++++ Data excerpt ++++

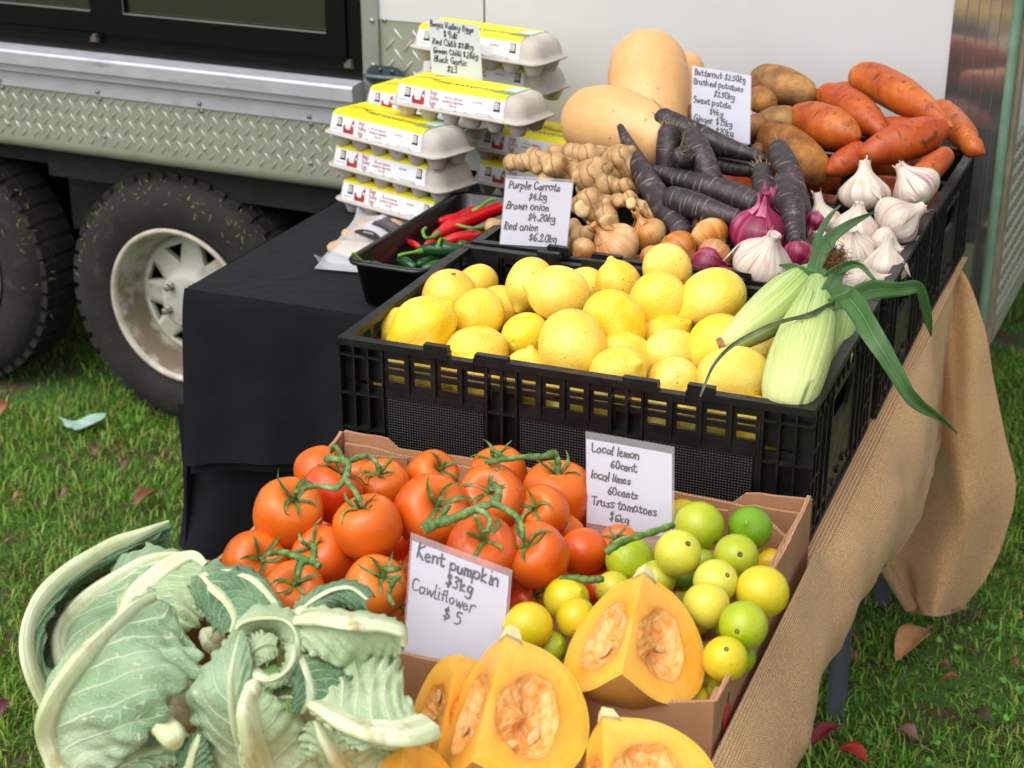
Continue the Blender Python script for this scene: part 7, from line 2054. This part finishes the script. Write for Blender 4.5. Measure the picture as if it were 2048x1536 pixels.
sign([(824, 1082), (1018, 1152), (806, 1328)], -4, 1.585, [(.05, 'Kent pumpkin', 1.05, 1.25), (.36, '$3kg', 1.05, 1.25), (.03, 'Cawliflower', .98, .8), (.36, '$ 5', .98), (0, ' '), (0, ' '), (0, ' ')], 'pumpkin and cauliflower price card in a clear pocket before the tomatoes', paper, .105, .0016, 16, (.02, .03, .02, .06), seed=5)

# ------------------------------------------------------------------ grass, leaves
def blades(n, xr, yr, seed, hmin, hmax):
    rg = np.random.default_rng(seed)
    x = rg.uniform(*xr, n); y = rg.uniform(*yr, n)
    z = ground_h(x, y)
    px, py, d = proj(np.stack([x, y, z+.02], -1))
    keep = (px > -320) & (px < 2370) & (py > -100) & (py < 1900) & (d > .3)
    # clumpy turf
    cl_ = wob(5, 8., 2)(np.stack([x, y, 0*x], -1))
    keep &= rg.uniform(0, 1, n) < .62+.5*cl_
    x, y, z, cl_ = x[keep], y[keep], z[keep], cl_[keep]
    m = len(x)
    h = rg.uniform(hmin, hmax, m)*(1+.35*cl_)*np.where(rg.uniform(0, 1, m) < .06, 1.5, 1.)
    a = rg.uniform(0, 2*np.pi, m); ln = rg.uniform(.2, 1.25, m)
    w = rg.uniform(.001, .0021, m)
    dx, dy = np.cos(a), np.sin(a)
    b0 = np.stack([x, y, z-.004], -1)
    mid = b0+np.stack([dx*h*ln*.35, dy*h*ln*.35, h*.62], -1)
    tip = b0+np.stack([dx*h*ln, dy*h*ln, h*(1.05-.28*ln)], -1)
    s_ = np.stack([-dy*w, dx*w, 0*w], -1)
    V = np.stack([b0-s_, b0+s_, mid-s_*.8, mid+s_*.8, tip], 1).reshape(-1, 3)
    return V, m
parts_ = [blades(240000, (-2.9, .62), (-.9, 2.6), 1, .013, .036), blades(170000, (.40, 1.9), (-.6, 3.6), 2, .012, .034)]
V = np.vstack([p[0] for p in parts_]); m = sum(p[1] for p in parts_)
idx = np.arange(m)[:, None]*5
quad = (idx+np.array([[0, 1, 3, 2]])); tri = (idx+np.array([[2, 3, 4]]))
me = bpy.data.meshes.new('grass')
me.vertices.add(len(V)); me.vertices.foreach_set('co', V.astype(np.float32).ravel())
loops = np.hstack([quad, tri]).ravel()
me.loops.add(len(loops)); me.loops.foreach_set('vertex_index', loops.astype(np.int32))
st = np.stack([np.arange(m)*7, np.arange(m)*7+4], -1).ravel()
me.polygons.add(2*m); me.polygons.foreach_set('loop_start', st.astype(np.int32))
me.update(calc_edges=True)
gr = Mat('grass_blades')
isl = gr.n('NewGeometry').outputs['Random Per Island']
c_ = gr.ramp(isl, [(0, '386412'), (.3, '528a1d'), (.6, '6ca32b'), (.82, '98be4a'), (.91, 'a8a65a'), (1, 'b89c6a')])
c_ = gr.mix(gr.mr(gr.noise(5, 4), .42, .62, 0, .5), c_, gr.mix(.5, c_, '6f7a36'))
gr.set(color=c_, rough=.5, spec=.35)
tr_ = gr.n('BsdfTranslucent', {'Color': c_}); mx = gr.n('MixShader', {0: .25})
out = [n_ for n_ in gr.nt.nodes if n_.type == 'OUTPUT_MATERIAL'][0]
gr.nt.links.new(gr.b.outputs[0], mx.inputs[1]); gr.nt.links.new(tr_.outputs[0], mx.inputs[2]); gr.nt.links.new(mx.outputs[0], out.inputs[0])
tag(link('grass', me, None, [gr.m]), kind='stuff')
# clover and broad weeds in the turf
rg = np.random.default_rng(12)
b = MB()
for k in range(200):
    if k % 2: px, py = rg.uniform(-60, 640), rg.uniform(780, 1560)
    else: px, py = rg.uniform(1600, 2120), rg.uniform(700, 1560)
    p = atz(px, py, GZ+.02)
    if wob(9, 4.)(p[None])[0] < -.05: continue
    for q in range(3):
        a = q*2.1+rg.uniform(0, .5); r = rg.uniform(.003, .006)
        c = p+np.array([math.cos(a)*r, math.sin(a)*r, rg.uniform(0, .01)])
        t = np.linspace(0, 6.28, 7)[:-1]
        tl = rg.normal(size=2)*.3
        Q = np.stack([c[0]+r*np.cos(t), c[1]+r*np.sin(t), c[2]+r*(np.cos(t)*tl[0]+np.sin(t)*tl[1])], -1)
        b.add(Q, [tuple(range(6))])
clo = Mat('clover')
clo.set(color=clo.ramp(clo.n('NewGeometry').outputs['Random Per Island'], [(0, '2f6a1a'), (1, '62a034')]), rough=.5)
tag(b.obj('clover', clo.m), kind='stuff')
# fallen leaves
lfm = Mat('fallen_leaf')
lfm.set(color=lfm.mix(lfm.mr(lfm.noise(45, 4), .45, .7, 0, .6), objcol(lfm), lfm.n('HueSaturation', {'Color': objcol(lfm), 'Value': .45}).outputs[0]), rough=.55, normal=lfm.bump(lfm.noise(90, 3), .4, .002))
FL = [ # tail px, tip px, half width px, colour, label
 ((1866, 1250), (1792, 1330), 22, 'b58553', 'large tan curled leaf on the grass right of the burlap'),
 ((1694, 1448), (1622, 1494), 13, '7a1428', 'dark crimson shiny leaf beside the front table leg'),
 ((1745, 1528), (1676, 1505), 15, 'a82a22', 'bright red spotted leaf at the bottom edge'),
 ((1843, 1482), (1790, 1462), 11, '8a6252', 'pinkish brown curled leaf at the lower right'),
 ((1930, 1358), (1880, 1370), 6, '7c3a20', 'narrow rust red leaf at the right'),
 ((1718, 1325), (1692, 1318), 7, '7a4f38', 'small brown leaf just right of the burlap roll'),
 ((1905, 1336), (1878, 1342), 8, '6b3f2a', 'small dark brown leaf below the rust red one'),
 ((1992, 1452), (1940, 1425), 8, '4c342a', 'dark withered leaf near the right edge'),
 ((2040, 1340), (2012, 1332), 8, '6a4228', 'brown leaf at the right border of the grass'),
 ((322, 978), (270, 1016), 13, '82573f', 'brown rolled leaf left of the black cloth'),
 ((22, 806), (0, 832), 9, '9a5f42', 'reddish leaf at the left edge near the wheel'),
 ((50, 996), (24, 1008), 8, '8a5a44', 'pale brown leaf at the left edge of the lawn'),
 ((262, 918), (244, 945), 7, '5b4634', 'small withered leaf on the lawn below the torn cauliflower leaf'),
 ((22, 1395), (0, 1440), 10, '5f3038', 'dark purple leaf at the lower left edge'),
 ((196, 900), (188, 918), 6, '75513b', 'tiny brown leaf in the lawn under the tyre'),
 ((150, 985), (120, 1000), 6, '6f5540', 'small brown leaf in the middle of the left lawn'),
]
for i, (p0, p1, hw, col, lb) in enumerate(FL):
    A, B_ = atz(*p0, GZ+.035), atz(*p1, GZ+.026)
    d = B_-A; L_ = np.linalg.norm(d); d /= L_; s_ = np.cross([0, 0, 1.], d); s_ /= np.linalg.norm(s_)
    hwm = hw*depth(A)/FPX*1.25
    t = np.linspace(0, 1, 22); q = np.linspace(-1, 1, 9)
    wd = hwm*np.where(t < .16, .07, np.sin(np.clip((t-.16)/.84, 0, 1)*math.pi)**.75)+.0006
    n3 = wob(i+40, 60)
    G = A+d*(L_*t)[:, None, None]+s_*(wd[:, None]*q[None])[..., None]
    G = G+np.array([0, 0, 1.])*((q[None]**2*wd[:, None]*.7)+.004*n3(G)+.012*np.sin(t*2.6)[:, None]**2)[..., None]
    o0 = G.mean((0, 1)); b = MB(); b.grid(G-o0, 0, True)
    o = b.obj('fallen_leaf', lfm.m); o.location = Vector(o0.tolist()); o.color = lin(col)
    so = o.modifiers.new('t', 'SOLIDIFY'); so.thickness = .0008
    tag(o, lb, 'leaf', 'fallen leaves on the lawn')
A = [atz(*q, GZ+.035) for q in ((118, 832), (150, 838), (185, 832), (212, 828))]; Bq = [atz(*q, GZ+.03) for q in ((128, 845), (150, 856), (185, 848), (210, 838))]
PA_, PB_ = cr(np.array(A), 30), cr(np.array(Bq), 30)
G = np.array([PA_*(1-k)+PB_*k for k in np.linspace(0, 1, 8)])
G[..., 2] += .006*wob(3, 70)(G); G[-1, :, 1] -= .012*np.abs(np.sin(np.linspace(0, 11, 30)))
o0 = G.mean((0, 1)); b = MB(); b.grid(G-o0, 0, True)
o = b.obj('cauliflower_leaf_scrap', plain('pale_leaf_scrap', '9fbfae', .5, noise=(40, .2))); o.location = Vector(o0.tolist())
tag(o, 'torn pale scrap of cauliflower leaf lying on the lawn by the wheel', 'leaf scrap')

++++

What to work on:
Your task is to reproduce exactly the lines from the start of the data above through the line containing "(.02, .03, .02, .06), seed=5)", leaving every picture out.

Output below:
Continue the Blender Python script for this scene: part 7, from line 2054. This part finishes the script. Write for Blender 4.5. Measure the picture as if it were 2048x1536 pixels.
sign([(824, 1082), (1018, 1152), (806, 1328)], -4, 1.585, [(.05, 'Kent pumpkin', 1.05, 1.25), (.36, '$3kg', 1.05, 1.25), (.03, 'Cawliflower', .98, .8), (.36, '$ 5', .98), (0, ' '), (0, ' '), (0, ' ')], 'pumpkin and cauliflower price card in a clear pocket before the tomatoes', paper, .105, .0016, 16, (.02, .03, .02, .06), seed=5)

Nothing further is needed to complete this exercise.